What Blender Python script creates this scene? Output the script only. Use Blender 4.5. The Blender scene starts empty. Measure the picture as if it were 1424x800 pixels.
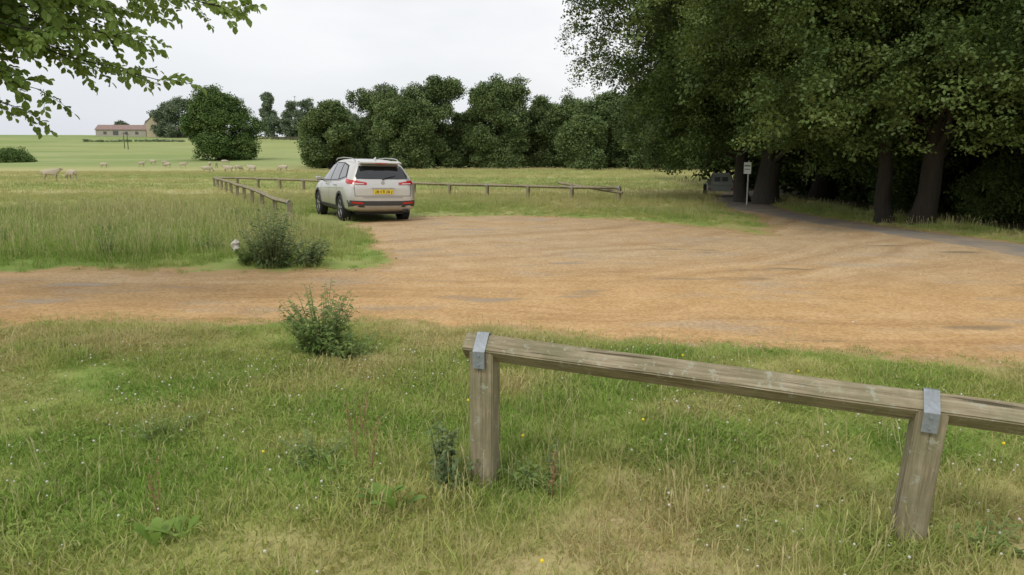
import bpy, bmesh, math, random, time
import numpy as np
from mathutils import Vector, Matrix, Euler
from mathutils.bvhtree import BVHTree
T0=time.time()
rng=np.random.default_rng(7); random.seed(7)
scene=bpy.context.scene
COL=scene.collection
R=math.radians

# ------------------------------------------------------------------ noise
def h2(ix,iy,s):
    v=np.sin(ix*127.1+iy*311.7+s*74.7)*43758.5453
    return v-np.floor(v)
def vn(x,y,s=0):
    x=np.asarray(x,float); y=np.asarray(y,float)
    ix=np.floor(x); iy=np.floor(y); fx=x-ix; fy=y-iy
    fx=fx*fx*(3-2*fx); fy=fy*fy*(3-2*fy)
    a=h2(ix,iy,s); b=h2(ix+1,iy,s); c=h2(ix,iy+1,s); d=h2(ix+1,iy+1,s)
    return (a*(1-fx)+b*fx)*(1-fy)+(c*(1-fx)+d*fx)*fy
def fbm(x,y,s=0,o=3):
    r=0;a=.5;t=0
    for i in range(o):
        r=r+a*vn(x*2**i,y*2**i,s+i*13); t+=a; a*=.5
    return r/t
def sm(a,b,v):
    t=np.clip((np.asarray(v,float)-a)/(b-a),0,1); return t*t*(3-2*t)
def lin(a,b,v): return np.clip((np.asarray(v,float)-a)/(b-a),0,1)
def nramp(f,stops):
    p=[s[0] for s in stops]
    return np.stack([np.interp(f,p,[s[1][k] for s in stops]) for k in range(3)],-1)

# ------------------------------------------------------------------ layout polygons (metres)
LOT=np.array([(-45,7.9),(-12,7.6),(-5.25,7.57),(-1.92,7.5),(-.1,7.3),(1.93,6.85),(3.1,6.47),(4.2,5.98),(6,5.2),(8,3.6),(9.4,-6),
 (10.5,-6),(10.6,6),(10.,11),(9.3,14.5),(8.6,18.5),(8.2,22),(8.0,24.5),(7.2,24.5),(7.0,21),(6.3,18.2),(5.75,16.4),(5.3,16.4),(4.6,17.4),(2.7,20.3),(-.25,21.8),
 (-2.6,21.4),(-3.45,20.2),(-3.65,18.8),(-3.1,16.5),(-2.3,14),(-1.6,12.1),(-1.75,11.2),(-2.6,10.85),(-4.25,10.7),(-7.4,10.86),(-15,11.2),(-45,12.5)],float)
ROAD=np.array([(8.9,-12),(9.0,6),(8.7,11),(8.35,14),(8.0,17.4),(7.5,20),(7.3,24),(7.6,29),(10,36),(16,44),(30,54),(32,51),(18.5,41),(12,34),(9.4,28.5),(8.7,24),(8.8,21),(9.1,18.5),(9.9,14.5),(11,11),(12.4,6),(13,-12)],float)
def sdist(px,py,P):
    px=np.asarray(px,float).ravel(); py=np.asarray(py,float).ravel()
    d=np.full(px.shape,1e9); ins=np.zeros(px.shape,bool)
    n=len(P)
    for i in range(n):
        ax,ay=P[i]; bx,by=P[(i+1)%n]
        ex,ey=bx-ax,by-ay
        t=np.clip(((px-ax)*ex+(py-ay)*ey)/(ex*ex+ey*ey),0,1)
        d=np.minimum(d,np.hypot(px-ax-t*ex,py-ay-t*ey))
        c=((ay>py)!=(by>py))&(px<(bx-ax)*(py-ay)/((by-ay) if by!=ay else 1e-9)+ax)
        ins^=c
    return np.where(ins,d,-d)
def lot_sd(x,y):
    s=sdist(x,y,LOT)
    x=np.ravel(x);y=np.ravel(y)
    return s+(fbm(x*.8,y*.8,3)-.5)*.9+(fbm(x*3.2,y*3.2,9)-.5)*.55
def road_sd(x,y):
    return sdist(x,y,ROAD)+(fbm(np.ravel(x)*1.5,np.ravel(y)*1.5,5)-.5)*.25
PY=[-1e4,70,115,150,220,300,335,420,800,4000]; PZ=[0,0,.12,.9,3.7,9.0,10.3,9.5,2,-20]
def prof(y):
    return sum(np.interp(y+o,PY,PZ) for o in (-16,-8,0,8,16))/5
def terr(x,y,hard=None):
    x=np.asarray(x,float);y=np.asarray(y,float); sh=np.broadcast(x,y).shape
    x=np.broadcast_to(x,sh).ravel(); y=np.broadcast_to(y,sh).ravel()
    near=(np.abs(x)<60)&(y<60)
    sd=np.full(x.shape,-9.)
    if near.any():
        sd[near]=np.maximum(sdist(x[near],y[near],LOT),sdist(x[near],y[near],ROAD))
    g=1-sm(-.9,.1,sd); nb=.3+.7*sm(4,9,y)
    z=prof(y)+(fbm(x*.25,y*.25,21)-.5)*.10*g*nb+g*.03*sm(4,9,y)+(fbm(x*1.1,y*1.1,31)-.5)*.05*g+(fbm(x*.35,y*.8,41)-.5)*.03*(1-g)
    z=z+(fbm(x*.02,y*.02,51)-.5)*1.2*sm(60,140,np.abs(y)+np.abs(x)*.3)
    z=z+sm(30,200,-x)*sm(120,300,y)*1.3
    return z.reshape(sh)
def gz(x,y): return float(terr(np.array([x]),np.array([y]))[0])
def grass_col(x,y):
    """turf colour over the site: fresh green, straw and worn patches"""
    x=np.ravel(np.asarray(x,float)); y=np.ravel(np.asarray(y,float))
    s=.55*fbm(x*.45,y*.45,201,5)+.45*fbm(x*1.7,y*1.7,222,4)
    near=nramp(s,[(.32,(.19,.29,.055)),(.42,(.28,.37,.09)),(.52,(.42,.425,.145)),(.64,(.56,.46,.235))])
    f3=(lin(9.5,11,y)*lin(2,-3,x)*.6)[:,None]; near=near*(1-f3)+np.array((.25,.355,.085))*f3
    mx=fbm(x*.035,y*.14,240,4)*(1-lin(60,110,y))+fbm(x*.012,y*.03,244,4)*lin(60,110,y)
    mead=nramp(mx,[(.32,(.29,.36,.10)),(.48,(.41,.42,.155)),(.64,(.54,.49,.23))])
    far=nramp(mx,[(.35,(.21,.305,.095)),(.65,(.32,.37,.135))])
    f1=lin(18,40,y)[:,None]; f2=lin(105,135,y)[:,None]
    c=near*(1-f1)+mead*f1; return c*(1-f2)+far*f2

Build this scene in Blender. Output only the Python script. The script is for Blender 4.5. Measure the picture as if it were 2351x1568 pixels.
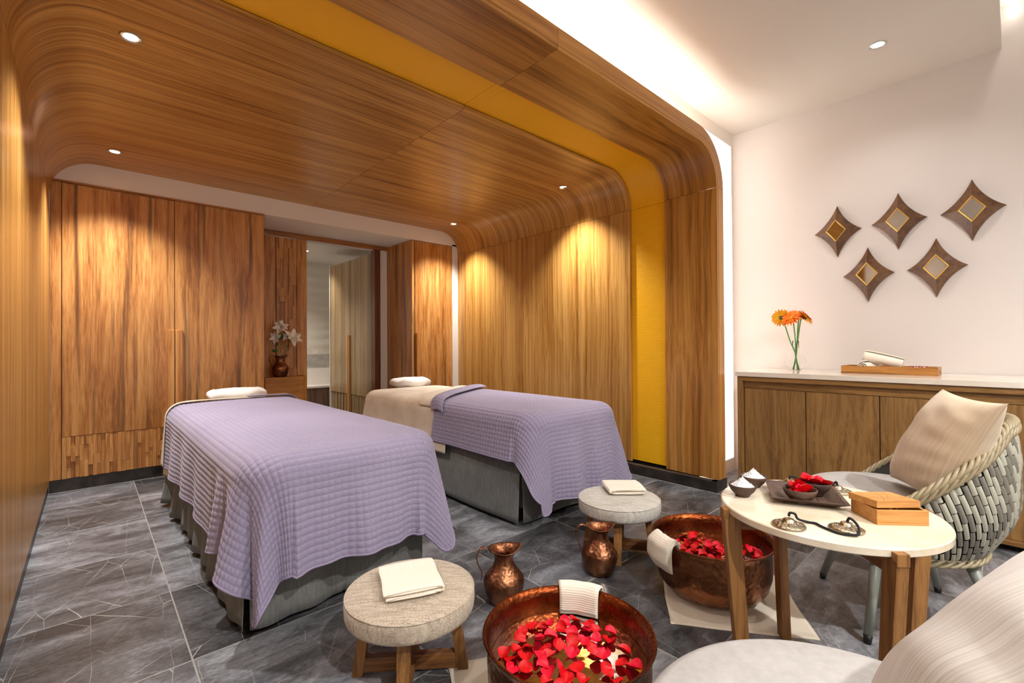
import bpy, bmesh, math, random
import numpy as np
from mathutils import Vector, Matrix, Euler, noise as mnoise
S = bpy.context.scene
for o in list(bpy.data.objects): bpy.data.objects.remove(o)
COL = S.collection
R = math.radians; PI = math.pi
random.seed(7); rng = np.random.default_rng(7)

# ------------------------------------------------------------------ camera
YAW, PIT, ROL, FPX = 0.74191706, 0.00677521, -0.00592159, 1057.68
f = Vector((math.sin(YAW)*math.cos(PIT), math.cos(YAW)*math.cos(PIT), math.sin(PIT)))
r0 = Vector((math.cos(YAW), -math.sin(YAW), 0)); u0 = r0.cross(f)
rr = r0*math.cos(ROL) + u0*math.sin(ROL); uu = -r0*math.sin(ROL) + u0*math.cos(ROL)
cam = bpy.data.cameras.new('camera'); co = bpy.data.objects.new('camera', cam); COL.objects.link(co)
m = Matrix((rr, uu, -f)).transposed().to_4x4(); m.translation = (0, 0, 1.15); co.matrix_world = m
cam.sensor_width = 36; cam.lens = 36*FPX/2351; cam.clip_start = .02; S.camera = co

# ------------------------------------------------------------------ world, exposure
w = bpy.data.worlds.new('world'); S.world = w; w.use_nodes = True
w.node_tree.nodes['Background'].inputs[0].default_value = (1, .93, .85, 1)
w.node_tree.nodes['Background'].inputs[1].default_value = .25
S.view_settings.view_transform = 'Standard'; S.view_settings.look = 'None'
S.view_settings.gamma = 1; S.view_settings.use_curve_mapping = False
S.view_settings.exposure = 0.32
ARCH_W, ROOM_W, BATH_W, LED_E = 170, 30, 60, 27

# ------------------------------------------------------------------ room numbers
XL, ZC, YB, YF, Y1, Y2, RC = -.235, 2.655, 5.12, 1.56, 2.01, 2.36, .285
XW, ZW, YP = 4.35, 3.05, 1.73          # right wall, white ceiling, closing wall round the arch
def XRy(y): return 3.605 + .024*(y-1.55)

# ------------------------------------------------------------------ object helpers
def setp(o, label=None, cat=None, group=None, kind=None):
    if label: o['label'] = label
    if cat: o['category'] = cat
    if group: o['group'] = group
    if kind: o['kind'] = kind
    return o
def empty(name, loc=(0,0,0), rz=0, label=None, cat=None, group=None):
    o = bpy.data.objects.new(name, None); COL.objects.link(o); o.empty_display_size = .05
    o.location = loc; o.rotation_euler = (0, 0, rz)
    return setp(o, label, cat, group)
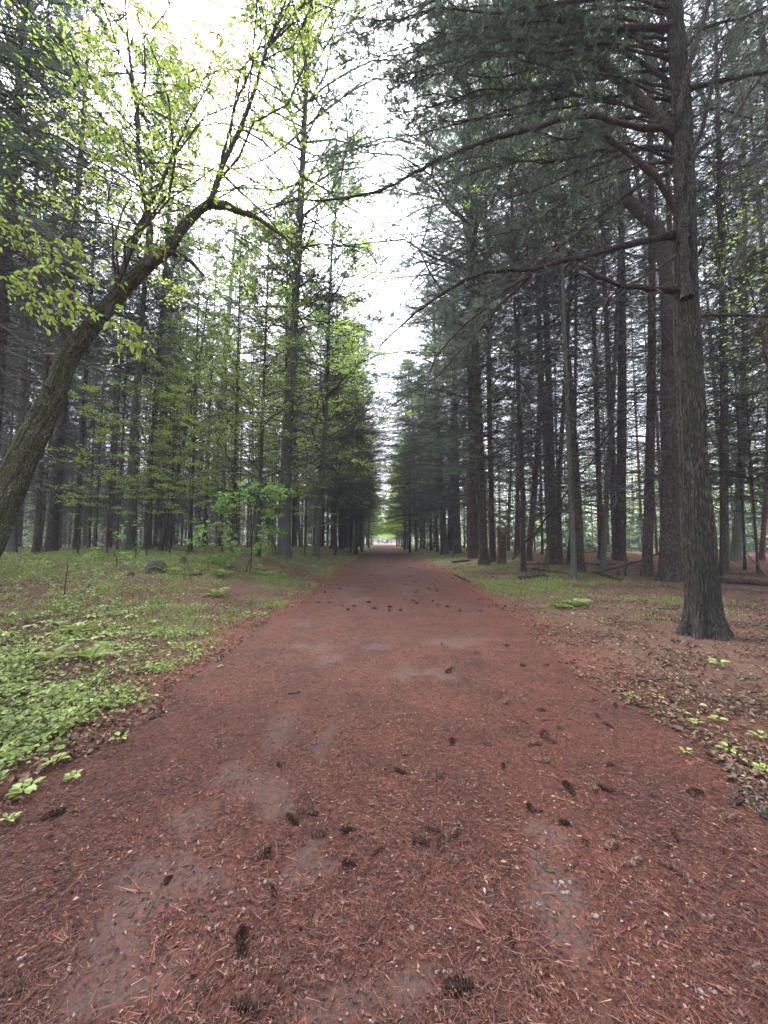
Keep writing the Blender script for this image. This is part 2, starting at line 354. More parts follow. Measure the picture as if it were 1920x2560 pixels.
# grass
mb = MB()
x, y = polar(rs, 210000, 4.2, 55, power=.9)
cv = coverness(x, y); k = (rs.rand(len(x)) < cv*S(4, 9, y)*S(.35, .6, fbm(x*.8+40, y*.8))*1.3) & ((x < edgeL(y)-.2) | (x > edgeR(y)+.3)) & (x > -24)
x, y = x[k], y[k]; n = len(x)
P = np.stack([x, y, hgt(x, y)], 1); d = norm(np.array([0, 0, 1.])+rs.normal(size=(n, 3))*.45)
slivers(mb, P, d, .06+.12*rs.rand(n), .004+.0007*y, rs, rs.rand(n))
o = mb.build('grass', M['grass']); tag(o, 'thin yellow green grass growing under the trees', 'grass', kind='stuff')

# ------------------------------------------------------------------ shared tree parts
def branch_lines(rs, z, az, L, up0, droop, n=6, wig=.06):
    """centre lines of B branches leaving the axis at height z, direction az"""
    B = len(z); t = np.linspace(0, 1, n)[None]
    a = az[:, None]+np.cumsum(rs.normal(size=(B, n))*wig, 1)
    r = L[:, None]*t; dz = L[:, None]*(up0[:, None]*t-droop[:, None]*t**2)+np.cumsum(rs.normal(size=(B, n))*wig*.3, 1)*L[:, None]*t
    return np.stack([np.cos(a)*r, np.sin(a)*r, z[:, None]+dz], -1)
def sample_on(P, rs, per, lo=.25, hi=1.):
    """points and tangents along lines: returns pos, tangent, s, owner"""
    B, n, _ = P.shape; s = lo+(hi-lo)*rs.rand(B, per); f = s*(n-1); i = np.minimum(f.astype(int), n-2); fr = (f-i)[..., None]
    bi = np.arange(B)[:, None]
    A = P[bi, i]; Bq = P[bi, i+1]
    return (A*(1-fr)+Bq*fr).reshape(-1, 3), norm(Bq-A).reshape(-1, 3), s.ravel(), np.repeat(np.arange(B), per)
def dead_mesh(seed, z0, z1, dens=1.0, Lmax=2.6):
    rs = RS(seed); mb = MB(); B = int((z1-z0)*9*dens)
    z = z0+(z1-z0)*rs.rand(B); L = Lmax*(.3+.7*rs.rand(B)**.8)
    P = branch_lines(rs, z, rs.rand(B)*6.283, L, rs.normal(size=B)*.18+.05, rs.rand(B)*.25, 6, .1)
    r = (.011+.014*L/Lmax*rs.rand(B))[:, None]*np.linspace(1, .25, 6)[None]
    tubes(mb, P, r, 3, rs.rand(B)*.5)
    p, t, s, o = sample_on(P, rs, 9)
    d = norm(t+rs.normal(size=t.shape)*[.55, .55, .3]); l = (L[o]*(1.05-s)*.5+.12)*(.4+.8*rs.rand(len(s)))
    n2 = len(p); Q = np.stack([p, p+d*l[:, None]*.5+rs.normal(size=(n2, 3))*.03, p+d*l[:, None]+rs.normal(size=(n2, 3))*.05], 1)
    tubes(mb, Q, np.tile([[.0075, .005, .002]], (n2, 1)), 3, rs.rand(n2)*.8)
    p2, t2, s2, o2 = sample_on(Q, rs, 4, .15, .95)
    slivers(mb, p2, norm(t2+rs.normal(size=t2.shape)*.6), l[o2]*.45*(.4+rs.rand(len(s2))), .007, rs, rs.rand(len(s2)))
    return mb.mesh('dead_branches', M['twig'])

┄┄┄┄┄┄

**TASK GOAL**: Return, unchanged, the lines from the first line of the material through the line that holds "return np.stack([np.interp(f,p,[s[1][k] for", inclusive, omitting pictures.

**WRITTEN REPLY**:
What Blender Python script creates this scene? Output the script only. Use Blender 4.5. The Blender scene starts empty. Measure the picture as if it were 1424x800 pixels.
import bpy, bmesh, math, random, time
import numpy as np
from mathutils import Vector, Matrix, Euler
from mathutils.bvhtree import BVHTree
T0=time.time()
rng=np.random.default_rng(7); random.seed(7)
scene=bpy.context.scene
COL=scene.collection
R=math.radians

# ------------------------------------------------------------------ noise
def h2(ix,iy,s):
    v=np.sin(ix*127.1+iy*311.7+s*74.7)*43758.5453
    return v-np.floor(v)
def vn(x,y,s=0):
    x=np.asarray(x,float); y=np.asarray(y,float)
    ix=np.floor(x); iy=np.floor(y); fx=x-ix; fy=y-iy
    fx=fx*fx*(3-2*fx); fy=fy*fy*(3-2*fy)
    a=h2(ix,iy,s); b=h2(ix+1,iy,s); c=h2(ix,iy+1,s); d=h2(ix+1,iy+1,s)
    return (a*(1-fx)+b*fx)*(1-fy)+(c*(1-fx)+d*fx)*fy
def fbm(x,y,s=0,o=3):
    r=0;a=.5;t=0
    for i in range(o):
        r=r+a*vn(x*2**i,y*2**i,s+i*13); t+=a; a*=.5
    return r/t
def sm(a,b,v):
    t=np.clip((np.asarray(v,float)-a)/(b-a),0,1); return t*t*(3-2*t)
def lin(a,b,v): return np.clip((np.asarray(v,float)-a)/(b-a),0,1)
def nramp(f,stops):
    p=[s[0] for s in stops]
    return np.stack([np.interp(f,p,[s[1][k] for s in stops]) for k in range(3)],-1)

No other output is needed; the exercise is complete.